» Problem to work on
Give back exactly the lines from the start of the listing to the line containing "CR, CU, CF, CC = cam_axes()", inclusive, and nothing beyond them.

» Information shown
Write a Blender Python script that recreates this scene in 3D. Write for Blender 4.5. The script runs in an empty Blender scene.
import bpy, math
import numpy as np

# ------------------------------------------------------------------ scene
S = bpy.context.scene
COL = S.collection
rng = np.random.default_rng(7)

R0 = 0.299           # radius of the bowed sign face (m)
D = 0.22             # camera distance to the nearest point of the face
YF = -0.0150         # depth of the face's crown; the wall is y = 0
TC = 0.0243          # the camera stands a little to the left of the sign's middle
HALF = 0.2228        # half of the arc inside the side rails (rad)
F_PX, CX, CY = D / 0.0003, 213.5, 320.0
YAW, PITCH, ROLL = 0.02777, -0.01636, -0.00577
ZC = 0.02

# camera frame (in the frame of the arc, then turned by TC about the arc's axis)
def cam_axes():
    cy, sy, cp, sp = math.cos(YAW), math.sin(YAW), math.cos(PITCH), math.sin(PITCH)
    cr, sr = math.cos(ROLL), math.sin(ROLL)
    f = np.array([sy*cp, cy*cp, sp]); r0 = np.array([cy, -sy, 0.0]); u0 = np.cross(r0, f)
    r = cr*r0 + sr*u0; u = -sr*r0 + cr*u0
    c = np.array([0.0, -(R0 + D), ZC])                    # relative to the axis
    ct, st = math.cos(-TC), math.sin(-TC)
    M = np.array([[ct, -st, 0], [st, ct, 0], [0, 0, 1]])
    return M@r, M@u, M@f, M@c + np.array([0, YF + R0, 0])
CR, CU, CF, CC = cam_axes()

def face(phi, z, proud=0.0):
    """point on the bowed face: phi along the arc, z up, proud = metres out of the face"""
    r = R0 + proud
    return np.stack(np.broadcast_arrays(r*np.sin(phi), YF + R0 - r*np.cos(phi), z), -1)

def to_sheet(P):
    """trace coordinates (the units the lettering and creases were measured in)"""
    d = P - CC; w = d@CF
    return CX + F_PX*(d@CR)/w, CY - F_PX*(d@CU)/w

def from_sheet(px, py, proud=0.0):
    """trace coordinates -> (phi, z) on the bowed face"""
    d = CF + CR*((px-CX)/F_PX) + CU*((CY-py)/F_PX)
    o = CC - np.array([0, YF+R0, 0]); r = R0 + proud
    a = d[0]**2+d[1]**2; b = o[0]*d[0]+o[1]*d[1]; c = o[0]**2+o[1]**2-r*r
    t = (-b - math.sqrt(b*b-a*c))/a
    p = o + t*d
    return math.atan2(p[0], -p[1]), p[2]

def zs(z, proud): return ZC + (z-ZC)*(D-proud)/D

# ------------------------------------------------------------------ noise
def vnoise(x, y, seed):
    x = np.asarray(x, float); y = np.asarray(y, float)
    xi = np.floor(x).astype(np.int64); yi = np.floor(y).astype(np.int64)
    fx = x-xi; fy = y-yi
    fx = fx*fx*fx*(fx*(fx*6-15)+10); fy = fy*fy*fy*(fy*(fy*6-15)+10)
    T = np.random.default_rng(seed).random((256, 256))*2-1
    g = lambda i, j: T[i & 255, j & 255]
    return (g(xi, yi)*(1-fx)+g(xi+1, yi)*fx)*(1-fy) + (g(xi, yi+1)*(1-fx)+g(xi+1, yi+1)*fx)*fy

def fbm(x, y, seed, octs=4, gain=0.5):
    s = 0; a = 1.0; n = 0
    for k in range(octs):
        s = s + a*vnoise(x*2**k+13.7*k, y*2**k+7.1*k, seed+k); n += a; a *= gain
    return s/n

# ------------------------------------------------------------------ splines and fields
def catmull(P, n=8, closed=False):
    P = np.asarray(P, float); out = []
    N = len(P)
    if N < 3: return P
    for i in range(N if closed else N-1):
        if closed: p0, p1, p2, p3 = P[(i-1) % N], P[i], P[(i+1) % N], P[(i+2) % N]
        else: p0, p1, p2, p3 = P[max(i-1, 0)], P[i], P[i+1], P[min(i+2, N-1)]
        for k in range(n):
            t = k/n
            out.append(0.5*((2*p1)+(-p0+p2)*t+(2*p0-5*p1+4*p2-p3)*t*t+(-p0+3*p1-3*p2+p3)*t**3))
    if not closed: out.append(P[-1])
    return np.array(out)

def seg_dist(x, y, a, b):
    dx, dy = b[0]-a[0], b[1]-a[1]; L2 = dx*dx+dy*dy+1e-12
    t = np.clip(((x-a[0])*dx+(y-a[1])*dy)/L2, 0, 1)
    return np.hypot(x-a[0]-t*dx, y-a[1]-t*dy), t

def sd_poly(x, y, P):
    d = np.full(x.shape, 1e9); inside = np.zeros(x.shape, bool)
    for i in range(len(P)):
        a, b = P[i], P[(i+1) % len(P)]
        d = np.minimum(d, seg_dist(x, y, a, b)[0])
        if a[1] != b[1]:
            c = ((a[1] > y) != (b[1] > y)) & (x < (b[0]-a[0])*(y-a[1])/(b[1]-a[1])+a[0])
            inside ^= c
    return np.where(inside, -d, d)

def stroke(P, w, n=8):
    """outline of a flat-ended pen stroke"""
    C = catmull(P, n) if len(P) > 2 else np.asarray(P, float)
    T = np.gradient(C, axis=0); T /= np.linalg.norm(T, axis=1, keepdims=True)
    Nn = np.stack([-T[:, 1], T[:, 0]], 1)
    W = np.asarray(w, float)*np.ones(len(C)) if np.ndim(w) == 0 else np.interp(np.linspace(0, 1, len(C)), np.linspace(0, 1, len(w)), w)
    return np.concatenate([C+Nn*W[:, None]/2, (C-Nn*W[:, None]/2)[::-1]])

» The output
Write a Blender Python script that recreates this scene in 3D. Write for Blender 4.5. The script runs in an empty Blender scene.
import bpy, math
import numpy as np

# ------------------------------------------------------------------ scene
S = bpy.context.scene
COL = S.collection
rng = np.random.default_rng(7)

R0 = 0.299           # radius of the bowed sign face (m)
D = 0.22             # camera distance to the nearest point of the face
YF = -0.0150         # depth of the face's crown; the wall is y = 0
TC = 0.0243          # the camera stands a little to the left of the sign's middle
HALF = 0.2228        # half of the arc inside the side rails (rad)
F_PX, CX, CY = D / 0.0003, 213.5, 320.0
YAW, PITCH, ROLL = 0.02777, -0.01636, -0.00577
ZC = 0.02

# camera frame (in the frame of the arc, then turned by TC about the arc's axis)
def cam_axes():
    cy, sy, cp, sp = math.cos(YAW), math.sin(YAW), math.cos(PITCH), math.sin(PITCH)
    cr, sr = math.cos(ROLL), math.sin(ROLL)
    f = np.array([sy*cp, cy*cp, sp]); r0 = np.array([cy, -sy, 0.0]); u0 = np.cross(r0, f)
    r = cr*r0 + sr*u0; u = -sr*r0 + cr*u0
    c = np.array([0.0, -(R0 + D), ZC])                    # relative to the axis
    ct, st = math.cos(-TC), math.sin(-TC)
    M = np.array([[ct, -st, 0], [st, ct, 0], [0, 0, 1]])
    return M@r, M@u, M@f, M@c + np.array([0, YF + R0, 0])
CR, CU, CF, CC = cam_axes()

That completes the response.